__Task to carry out__
Find each line with the word "picture" and copy it.

__Provided data__
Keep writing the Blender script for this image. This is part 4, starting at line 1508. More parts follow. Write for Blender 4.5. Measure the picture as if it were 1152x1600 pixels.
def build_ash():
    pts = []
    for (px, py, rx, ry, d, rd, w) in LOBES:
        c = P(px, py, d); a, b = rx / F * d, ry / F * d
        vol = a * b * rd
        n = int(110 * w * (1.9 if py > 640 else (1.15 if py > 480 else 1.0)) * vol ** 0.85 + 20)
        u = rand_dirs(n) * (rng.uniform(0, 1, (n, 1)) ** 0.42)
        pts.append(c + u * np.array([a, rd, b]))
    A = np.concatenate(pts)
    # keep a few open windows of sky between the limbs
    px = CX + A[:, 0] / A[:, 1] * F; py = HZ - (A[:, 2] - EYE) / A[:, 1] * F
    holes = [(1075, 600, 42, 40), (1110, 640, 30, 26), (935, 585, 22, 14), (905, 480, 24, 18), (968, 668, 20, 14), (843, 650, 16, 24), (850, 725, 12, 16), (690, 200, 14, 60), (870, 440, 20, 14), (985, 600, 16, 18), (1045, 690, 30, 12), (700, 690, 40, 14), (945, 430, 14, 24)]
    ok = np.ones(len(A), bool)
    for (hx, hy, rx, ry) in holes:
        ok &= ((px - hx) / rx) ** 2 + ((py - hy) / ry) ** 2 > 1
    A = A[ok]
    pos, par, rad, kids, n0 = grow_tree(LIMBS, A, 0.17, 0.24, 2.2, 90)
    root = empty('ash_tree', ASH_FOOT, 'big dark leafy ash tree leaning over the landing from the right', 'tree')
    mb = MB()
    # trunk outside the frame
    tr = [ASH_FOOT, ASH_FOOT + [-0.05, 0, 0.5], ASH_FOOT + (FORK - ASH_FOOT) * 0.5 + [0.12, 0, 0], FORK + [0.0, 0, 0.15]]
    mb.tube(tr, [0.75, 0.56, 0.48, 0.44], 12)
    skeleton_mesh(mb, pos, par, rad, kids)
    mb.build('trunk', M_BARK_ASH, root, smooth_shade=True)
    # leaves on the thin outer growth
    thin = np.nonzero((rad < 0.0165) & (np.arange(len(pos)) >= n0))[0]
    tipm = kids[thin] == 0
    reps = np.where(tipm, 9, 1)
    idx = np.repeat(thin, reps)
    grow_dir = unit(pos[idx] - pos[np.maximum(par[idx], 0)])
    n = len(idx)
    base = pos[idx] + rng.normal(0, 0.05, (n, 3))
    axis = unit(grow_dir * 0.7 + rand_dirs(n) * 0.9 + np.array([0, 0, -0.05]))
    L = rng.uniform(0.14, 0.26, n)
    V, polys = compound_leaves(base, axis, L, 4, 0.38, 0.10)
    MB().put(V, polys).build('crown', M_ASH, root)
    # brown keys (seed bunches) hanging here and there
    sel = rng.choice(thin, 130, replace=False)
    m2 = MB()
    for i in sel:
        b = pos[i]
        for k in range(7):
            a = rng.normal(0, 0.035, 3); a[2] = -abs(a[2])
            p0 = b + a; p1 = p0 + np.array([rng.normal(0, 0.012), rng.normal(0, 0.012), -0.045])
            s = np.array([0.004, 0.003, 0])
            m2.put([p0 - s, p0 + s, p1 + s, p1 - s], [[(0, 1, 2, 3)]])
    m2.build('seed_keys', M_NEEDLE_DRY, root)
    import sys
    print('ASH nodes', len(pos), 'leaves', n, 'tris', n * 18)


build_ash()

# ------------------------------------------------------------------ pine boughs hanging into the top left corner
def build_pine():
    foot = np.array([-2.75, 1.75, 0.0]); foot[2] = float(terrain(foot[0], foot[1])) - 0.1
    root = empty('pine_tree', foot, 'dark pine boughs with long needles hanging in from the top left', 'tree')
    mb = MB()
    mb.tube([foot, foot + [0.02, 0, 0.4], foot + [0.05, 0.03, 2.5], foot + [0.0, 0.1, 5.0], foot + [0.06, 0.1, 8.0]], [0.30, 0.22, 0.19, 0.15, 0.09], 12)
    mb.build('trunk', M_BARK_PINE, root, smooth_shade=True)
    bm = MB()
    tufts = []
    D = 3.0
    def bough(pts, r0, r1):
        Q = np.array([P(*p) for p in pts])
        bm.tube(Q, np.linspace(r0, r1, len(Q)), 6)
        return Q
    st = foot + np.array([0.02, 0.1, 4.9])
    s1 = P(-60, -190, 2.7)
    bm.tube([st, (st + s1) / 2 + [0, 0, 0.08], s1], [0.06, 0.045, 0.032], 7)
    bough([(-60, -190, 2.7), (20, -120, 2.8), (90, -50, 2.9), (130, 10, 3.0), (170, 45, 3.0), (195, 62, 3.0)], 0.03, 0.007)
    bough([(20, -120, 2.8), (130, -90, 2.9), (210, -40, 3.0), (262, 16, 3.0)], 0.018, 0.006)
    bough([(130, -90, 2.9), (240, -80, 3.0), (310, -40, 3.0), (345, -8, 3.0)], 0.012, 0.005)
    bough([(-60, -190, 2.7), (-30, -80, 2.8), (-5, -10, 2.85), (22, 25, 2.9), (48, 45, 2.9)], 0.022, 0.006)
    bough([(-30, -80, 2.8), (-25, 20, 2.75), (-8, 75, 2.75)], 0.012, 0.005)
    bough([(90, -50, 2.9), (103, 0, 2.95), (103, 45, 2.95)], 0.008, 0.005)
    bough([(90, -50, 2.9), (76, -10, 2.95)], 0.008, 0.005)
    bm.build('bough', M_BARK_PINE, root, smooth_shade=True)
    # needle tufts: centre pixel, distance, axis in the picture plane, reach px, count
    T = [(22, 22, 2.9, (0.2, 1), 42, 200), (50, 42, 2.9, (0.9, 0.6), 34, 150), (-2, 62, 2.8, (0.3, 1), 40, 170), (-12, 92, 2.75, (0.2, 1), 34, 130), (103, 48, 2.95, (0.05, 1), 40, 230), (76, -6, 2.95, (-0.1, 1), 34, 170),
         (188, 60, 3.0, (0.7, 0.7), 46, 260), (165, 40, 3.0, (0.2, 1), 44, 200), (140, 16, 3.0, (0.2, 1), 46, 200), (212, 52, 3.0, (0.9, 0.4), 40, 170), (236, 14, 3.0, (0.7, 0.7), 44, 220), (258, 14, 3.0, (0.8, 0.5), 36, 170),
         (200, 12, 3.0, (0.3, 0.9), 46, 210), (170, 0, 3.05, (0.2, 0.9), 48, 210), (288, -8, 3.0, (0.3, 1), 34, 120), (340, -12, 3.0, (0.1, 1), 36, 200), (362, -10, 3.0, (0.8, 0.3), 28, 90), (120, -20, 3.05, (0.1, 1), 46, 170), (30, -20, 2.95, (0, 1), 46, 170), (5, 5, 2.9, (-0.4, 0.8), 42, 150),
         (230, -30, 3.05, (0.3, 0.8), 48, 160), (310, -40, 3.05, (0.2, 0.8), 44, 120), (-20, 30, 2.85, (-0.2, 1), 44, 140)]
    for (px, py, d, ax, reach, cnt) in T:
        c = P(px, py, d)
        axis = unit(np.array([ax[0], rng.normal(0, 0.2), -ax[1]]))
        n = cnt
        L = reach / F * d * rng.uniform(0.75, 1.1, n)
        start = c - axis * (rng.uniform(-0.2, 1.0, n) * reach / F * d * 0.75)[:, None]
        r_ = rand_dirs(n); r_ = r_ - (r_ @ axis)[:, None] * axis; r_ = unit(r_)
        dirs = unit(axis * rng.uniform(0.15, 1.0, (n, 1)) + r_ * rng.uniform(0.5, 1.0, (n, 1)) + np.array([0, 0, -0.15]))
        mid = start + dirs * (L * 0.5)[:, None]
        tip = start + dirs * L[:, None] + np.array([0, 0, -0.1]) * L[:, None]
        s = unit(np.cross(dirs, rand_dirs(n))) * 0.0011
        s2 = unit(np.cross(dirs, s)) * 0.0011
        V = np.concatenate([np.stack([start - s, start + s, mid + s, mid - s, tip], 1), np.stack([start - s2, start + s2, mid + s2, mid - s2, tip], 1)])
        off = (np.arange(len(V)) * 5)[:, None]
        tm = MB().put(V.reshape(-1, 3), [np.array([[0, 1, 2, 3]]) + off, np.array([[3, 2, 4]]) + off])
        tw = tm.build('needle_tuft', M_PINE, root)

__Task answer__
Keep writing the Blender script for this image. This is part 4, starting at line 1508. More parts follow. Write for Blender 4.5. Measure the picture as if it were 1152x1600 pixels.
    # needle tufts: centre pixel, distance, axis in the picture plane, reach px, count